§ Written exercise:
What is needed is an exact copy of the lines from the line containing "crA = ridged(th" to the line containing "time.time() - T0)", both lines included, and nothing else.

[Scenes as source code]
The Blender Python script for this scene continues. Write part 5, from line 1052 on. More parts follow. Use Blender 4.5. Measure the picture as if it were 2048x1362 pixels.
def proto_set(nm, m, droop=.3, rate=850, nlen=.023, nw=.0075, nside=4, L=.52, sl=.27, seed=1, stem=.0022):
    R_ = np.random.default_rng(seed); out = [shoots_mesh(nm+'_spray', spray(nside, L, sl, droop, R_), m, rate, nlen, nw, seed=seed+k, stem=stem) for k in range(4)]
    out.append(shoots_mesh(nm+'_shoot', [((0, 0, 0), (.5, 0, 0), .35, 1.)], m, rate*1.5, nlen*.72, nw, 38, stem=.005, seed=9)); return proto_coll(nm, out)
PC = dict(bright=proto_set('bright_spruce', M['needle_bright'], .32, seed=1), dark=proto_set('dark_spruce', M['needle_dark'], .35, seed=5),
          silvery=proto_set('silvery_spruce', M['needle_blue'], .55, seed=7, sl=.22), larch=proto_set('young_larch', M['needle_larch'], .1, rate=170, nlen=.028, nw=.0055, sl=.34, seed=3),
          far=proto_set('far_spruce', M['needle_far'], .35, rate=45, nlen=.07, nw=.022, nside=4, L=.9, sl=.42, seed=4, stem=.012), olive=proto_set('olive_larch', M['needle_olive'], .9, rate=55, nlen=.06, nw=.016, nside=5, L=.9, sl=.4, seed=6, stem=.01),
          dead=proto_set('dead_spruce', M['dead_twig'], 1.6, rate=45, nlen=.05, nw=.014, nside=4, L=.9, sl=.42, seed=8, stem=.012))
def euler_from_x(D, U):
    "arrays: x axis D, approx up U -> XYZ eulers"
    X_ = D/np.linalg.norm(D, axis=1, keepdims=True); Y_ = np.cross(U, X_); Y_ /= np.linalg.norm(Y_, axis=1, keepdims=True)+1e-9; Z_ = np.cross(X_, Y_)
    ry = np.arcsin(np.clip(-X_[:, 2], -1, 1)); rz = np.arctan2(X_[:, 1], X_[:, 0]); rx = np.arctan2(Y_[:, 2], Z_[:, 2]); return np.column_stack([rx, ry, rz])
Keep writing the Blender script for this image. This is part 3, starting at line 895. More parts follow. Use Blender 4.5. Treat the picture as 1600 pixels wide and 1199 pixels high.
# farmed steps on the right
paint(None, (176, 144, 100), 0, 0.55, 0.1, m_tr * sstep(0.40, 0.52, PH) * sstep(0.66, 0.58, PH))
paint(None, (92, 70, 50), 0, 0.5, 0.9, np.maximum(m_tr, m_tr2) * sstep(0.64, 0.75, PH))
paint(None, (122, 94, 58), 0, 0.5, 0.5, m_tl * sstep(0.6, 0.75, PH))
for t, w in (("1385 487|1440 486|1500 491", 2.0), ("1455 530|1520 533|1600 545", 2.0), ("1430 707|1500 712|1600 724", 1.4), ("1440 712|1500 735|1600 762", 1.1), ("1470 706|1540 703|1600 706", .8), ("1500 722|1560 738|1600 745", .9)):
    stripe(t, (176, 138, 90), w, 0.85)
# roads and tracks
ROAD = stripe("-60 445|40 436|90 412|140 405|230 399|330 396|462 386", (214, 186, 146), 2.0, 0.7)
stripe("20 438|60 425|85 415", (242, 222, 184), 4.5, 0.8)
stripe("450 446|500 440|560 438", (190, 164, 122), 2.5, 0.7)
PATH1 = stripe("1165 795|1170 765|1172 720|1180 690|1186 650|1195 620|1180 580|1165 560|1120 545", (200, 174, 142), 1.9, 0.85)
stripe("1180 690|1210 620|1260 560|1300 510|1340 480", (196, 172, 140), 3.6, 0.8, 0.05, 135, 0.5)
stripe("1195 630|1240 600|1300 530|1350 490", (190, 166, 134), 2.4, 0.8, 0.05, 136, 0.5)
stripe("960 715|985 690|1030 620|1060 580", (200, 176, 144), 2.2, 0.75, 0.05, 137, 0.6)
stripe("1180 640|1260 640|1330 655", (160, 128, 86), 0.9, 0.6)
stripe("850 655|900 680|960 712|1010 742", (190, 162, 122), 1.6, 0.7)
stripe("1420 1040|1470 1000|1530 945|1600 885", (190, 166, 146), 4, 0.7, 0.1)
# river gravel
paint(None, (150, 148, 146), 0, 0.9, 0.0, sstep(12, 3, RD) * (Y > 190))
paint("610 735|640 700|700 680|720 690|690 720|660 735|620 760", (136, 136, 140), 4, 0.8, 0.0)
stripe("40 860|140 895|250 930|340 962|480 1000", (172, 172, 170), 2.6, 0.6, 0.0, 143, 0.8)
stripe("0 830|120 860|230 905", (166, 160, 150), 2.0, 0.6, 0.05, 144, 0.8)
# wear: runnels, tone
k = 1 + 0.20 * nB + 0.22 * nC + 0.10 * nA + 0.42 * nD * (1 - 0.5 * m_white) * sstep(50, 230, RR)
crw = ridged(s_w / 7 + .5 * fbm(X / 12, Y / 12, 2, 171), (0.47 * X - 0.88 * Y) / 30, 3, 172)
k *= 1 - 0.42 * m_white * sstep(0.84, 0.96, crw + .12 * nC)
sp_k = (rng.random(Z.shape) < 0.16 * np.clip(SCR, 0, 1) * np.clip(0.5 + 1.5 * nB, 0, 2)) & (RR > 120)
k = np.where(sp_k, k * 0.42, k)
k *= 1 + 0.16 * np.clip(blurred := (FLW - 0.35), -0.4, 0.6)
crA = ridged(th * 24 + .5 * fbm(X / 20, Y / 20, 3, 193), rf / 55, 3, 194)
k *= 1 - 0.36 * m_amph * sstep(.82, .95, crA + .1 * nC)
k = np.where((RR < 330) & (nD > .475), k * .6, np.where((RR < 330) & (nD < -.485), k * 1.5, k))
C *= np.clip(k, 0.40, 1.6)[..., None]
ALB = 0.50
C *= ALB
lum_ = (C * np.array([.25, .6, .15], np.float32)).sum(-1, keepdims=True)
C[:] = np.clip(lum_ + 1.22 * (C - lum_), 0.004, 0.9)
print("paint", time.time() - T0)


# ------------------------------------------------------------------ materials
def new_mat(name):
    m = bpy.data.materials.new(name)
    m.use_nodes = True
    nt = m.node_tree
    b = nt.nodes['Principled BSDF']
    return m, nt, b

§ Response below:
crA = ridged(th * 24 + .5 * fbm(X / 20, Y / 20, 3, 193), rf / 55, 3, 194)
k *= 1 - 0.36 * m_amph * sstep(.82, .95, crA + .1 * nC)
k = np.where((RR < 330) & (nD > .475), k * .6, np.where((RR < 330) & (nD < -.485), k * 1.5, k))
C *= np.clip(k, 0.40, 1.6)[..., None]
ALB = 0.50
C *= ALB
lum_ = (C * np.array([.25, .6, .15], np.float32)).sum(-1, keepdims=True)
C[:] = np.clip(lum_ + 1.22 * (C - lum_), 0.004, 0.9)
print("paint", time.time() - T0)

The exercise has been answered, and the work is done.